The disarming first song from the singer’s 14th album has some lyrical clunkers but acts as a potent reminder of her genre-mashing skills
If any artist has shown her ability to code-switch between styles, it’s Madonna, who’s adroitly shifted from dominatrix to disco queen to Earth mother with previous album cycles. Her latest reinvention is Madame X: the title of her forthcoming 14th album (out 14 June), and also the name of a chameleonic character that she will play across the record. She announced it last week in a cinematic, enjoyably OTT video featuring a panoply of guises that included multiple eye patches and the singer wearing a hooded bonnet as if preparing for Gilead.
In a voiceover she details 15 identities – dancer, prisoner, nun and whore among others – and explains: “Madame X is a secret agent. Traveling around the world. Changing identities.” And it seems that Madonna’s gaze is reaching just as wide for Madame X, which features the American rap artists SwaeLee and Quavo, as well as the South American superstars Anitta and Maluma, the latter of whom is featured on the album’s iridescent lead single, Medellín.

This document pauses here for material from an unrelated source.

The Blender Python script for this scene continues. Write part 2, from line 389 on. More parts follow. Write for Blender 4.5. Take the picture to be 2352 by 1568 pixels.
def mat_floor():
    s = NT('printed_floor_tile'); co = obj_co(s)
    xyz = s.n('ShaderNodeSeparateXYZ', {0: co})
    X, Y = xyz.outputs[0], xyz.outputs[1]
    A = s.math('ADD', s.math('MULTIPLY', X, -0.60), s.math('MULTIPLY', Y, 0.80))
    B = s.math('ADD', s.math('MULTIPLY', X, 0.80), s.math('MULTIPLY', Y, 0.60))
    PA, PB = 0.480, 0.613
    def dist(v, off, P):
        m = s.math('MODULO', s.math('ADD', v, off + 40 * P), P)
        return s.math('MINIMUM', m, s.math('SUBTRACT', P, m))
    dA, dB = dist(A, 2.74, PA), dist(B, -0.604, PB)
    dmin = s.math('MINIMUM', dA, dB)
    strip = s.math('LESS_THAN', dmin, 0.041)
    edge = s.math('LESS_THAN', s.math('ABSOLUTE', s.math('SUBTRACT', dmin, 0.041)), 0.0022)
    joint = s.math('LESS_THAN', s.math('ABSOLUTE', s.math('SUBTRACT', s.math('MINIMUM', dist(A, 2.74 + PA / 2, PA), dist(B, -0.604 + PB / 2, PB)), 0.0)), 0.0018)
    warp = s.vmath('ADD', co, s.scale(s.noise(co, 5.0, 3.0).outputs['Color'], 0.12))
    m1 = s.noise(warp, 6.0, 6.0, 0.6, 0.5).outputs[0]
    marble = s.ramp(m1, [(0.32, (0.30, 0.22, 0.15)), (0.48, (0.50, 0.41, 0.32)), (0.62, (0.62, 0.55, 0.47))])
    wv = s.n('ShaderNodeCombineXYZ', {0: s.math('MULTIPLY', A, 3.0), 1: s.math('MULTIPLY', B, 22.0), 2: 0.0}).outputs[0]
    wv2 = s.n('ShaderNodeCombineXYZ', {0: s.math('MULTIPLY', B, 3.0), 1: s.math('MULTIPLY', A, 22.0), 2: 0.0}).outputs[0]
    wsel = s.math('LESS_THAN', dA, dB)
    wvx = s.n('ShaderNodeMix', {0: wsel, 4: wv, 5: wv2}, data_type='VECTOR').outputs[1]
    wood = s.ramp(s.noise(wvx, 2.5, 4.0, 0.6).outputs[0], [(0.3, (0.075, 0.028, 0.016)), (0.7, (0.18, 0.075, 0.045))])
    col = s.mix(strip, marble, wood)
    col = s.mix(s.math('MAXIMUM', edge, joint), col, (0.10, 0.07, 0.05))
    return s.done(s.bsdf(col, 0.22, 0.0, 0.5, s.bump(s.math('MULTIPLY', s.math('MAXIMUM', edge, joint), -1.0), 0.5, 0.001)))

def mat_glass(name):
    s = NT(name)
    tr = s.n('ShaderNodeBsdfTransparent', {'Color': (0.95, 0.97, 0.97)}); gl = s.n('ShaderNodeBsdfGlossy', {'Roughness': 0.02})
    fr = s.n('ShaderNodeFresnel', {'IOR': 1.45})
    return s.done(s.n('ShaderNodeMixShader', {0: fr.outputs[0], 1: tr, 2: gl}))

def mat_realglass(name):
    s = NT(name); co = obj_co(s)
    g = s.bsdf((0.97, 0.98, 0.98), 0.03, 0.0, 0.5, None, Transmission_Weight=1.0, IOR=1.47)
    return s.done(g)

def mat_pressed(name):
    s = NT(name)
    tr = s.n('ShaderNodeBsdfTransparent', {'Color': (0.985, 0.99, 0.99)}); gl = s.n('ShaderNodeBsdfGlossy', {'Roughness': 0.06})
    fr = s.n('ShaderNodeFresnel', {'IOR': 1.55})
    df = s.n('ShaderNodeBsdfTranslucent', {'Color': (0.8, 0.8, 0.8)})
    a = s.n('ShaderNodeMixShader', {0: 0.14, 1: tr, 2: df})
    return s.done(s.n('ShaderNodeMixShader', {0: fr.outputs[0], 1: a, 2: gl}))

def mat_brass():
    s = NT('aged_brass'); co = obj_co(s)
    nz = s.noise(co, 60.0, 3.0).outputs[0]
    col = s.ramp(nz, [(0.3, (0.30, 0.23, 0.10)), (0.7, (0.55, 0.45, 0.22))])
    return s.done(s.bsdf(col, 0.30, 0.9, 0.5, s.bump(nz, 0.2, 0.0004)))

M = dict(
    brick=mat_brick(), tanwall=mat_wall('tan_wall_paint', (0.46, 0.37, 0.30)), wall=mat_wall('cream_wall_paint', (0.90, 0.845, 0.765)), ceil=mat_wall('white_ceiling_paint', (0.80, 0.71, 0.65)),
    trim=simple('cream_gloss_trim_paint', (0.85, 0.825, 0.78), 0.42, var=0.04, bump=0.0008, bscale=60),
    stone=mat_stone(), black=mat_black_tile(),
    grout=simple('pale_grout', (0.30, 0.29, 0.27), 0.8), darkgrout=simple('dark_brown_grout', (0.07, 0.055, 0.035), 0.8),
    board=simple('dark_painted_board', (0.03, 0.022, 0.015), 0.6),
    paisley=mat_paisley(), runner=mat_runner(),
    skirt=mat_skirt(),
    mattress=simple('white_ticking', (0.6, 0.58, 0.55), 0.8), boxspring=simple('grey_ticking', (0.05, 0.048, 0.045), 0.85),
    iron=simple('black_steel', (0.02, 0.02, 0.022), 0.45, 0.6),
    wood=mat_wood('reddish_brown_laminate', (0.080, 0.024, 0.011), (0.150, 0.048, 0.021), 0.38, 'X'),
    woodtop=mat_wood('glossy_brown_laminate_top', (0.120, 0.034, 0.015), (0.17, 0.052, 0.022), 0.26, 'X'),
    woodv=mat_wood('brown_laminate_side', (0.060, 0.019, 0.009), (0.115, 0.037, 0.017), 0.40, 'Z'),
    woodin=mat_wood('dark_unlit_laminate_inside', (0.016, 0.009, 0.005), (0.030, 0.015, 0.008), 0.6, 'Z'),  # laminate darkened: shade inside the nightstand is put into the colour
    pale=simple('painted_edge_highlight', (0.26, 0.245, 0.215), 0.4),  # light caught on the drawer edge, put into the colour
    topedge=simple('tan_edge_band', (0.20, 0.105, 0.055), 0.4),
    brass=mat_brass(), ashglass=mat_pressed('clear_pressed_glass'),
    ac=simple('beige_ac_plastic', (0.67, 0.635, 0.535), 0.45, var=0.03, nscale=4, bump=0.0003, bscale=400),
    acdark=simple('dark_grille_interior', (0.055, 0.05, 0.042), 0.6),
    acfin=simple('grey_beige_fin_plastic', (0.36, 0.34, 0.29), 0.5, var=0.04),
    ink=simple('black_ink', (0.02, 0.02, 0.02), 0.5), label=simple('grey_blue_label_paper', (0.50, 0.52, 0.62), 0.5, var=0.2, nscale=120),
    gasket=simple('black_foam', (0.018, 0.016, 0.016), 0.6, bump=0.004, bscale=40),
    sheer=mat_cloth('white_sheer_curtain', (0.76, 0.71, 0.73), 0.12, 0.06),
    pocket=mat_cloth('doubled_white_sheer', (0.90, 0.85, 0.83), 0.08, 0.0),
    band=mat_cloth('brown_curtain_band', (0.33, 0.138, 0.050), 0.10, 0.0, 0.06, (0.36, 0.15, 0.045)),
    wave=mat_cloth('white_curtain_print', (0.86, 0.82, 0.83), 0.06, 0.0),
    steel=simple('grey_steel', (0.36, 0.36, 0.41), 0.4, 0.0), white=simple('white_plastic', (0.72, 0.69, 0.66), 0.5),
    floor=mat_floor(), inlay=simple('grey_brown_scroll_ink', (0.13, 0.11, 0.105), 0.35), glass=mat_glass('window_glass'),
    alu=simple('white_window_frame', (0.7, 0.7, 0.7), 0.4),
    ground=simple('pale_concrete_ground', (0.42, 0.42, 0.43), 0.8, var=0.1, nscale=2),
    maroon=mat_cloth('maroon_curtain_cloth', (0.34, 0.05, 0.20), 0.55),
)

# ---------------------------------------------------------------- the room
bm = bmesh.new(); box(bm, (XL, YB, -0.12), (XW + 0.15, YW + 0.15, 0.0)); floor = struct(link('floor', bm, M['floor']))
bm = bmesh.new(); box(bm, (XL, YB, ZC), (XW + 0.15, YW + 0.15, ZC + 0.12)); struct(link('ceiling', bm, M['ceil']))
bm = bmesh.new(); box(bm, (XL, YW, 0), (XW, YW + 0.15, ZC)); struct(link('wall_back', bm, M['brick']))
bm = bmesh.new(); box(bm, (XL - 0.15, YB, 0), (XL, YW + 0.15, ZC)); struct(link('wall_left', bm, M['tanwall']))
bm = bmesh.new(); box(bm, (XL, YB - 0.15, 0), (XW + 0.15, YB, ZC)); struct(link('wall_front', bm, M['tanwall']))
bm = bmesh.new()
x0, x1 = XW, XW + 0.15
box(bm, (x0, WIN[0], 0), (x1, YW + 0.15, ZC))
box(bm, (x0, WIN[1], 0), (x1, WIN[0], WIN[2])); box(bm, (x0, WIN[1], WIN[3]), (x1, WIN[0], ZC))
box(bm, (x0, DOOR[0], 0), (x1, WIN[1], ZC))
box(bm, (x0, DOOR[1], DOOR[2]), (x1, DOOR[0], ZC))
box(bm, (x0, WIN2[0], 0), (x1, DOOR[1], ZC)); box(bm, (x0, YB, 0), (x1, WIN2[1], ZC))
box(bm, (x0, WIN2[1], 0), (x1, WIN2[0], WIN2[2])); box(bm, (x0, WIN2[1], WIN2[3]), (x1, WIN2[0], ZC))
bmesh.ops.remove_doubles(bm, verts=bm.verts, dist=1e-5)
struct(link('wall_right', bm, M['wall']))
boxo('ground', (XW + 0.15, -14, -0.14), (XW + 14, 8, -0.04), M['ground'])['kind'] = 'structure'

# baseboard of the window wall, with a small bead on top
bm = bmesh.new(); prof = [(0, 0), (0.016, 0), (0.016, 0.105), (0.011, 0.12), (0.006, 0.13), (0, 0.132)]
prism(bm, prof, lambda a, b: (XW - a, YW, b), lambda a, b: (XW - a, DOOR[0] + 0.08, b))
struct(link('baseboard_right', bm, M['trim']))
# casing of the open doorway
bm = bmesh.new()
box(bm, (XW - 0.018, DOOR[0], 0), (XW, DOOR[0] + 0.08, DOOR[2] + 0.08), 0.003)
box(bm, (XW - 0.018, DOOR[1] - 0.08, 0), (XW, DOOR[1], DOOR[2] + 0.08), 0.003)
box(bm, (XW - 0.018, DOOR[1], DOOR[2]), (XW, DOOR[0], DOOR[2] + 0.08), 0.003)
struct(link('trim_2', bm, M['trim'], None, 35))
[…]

Co-produced by Madonna’s American Life collaborator Mirwais, Medellín is quite unlike anything we’ve heard from the singer before, and her most subdued lead single since 1998’s stately Frozen. The most initially disarming thing about it is its balmy sense of ease. “I woke up in Medellín,” she sings over airy synths, before slyly adding, “Another me could now begin.” A rhythmic reggaeton beat kicks in for a fiesta-starting chorus, with lovey-dovey call-and-response between the duo. At nearly five minutes, Medellín’s pacing feels refreshingly relaxed, though it wouldn’t be a Madonna co-write without a few lyrical clunkers (“pain” rhymed with “champagne”). It doesn’t exactly do much to dispel stereotypes of Colombia either (“We built a cartel just for love,” she sings).
But those are minor quibbles: Medellín is a potent reminder of Madonna’s deft history of meshing genres and a convincing addition to the roll call of western megastars like Beyoncé and Justin Bieber linking up with Spanish-language artists. And unlike the occasional trend-chasing of her most recent albums, MDNA and Rebel Heart, Medellín proves that Madonna is well equipped to weather the demands of today’s listening trends while bringing global styles into her own world. For Madonna, it seems that the streaming age may just speed up her shapeshifting.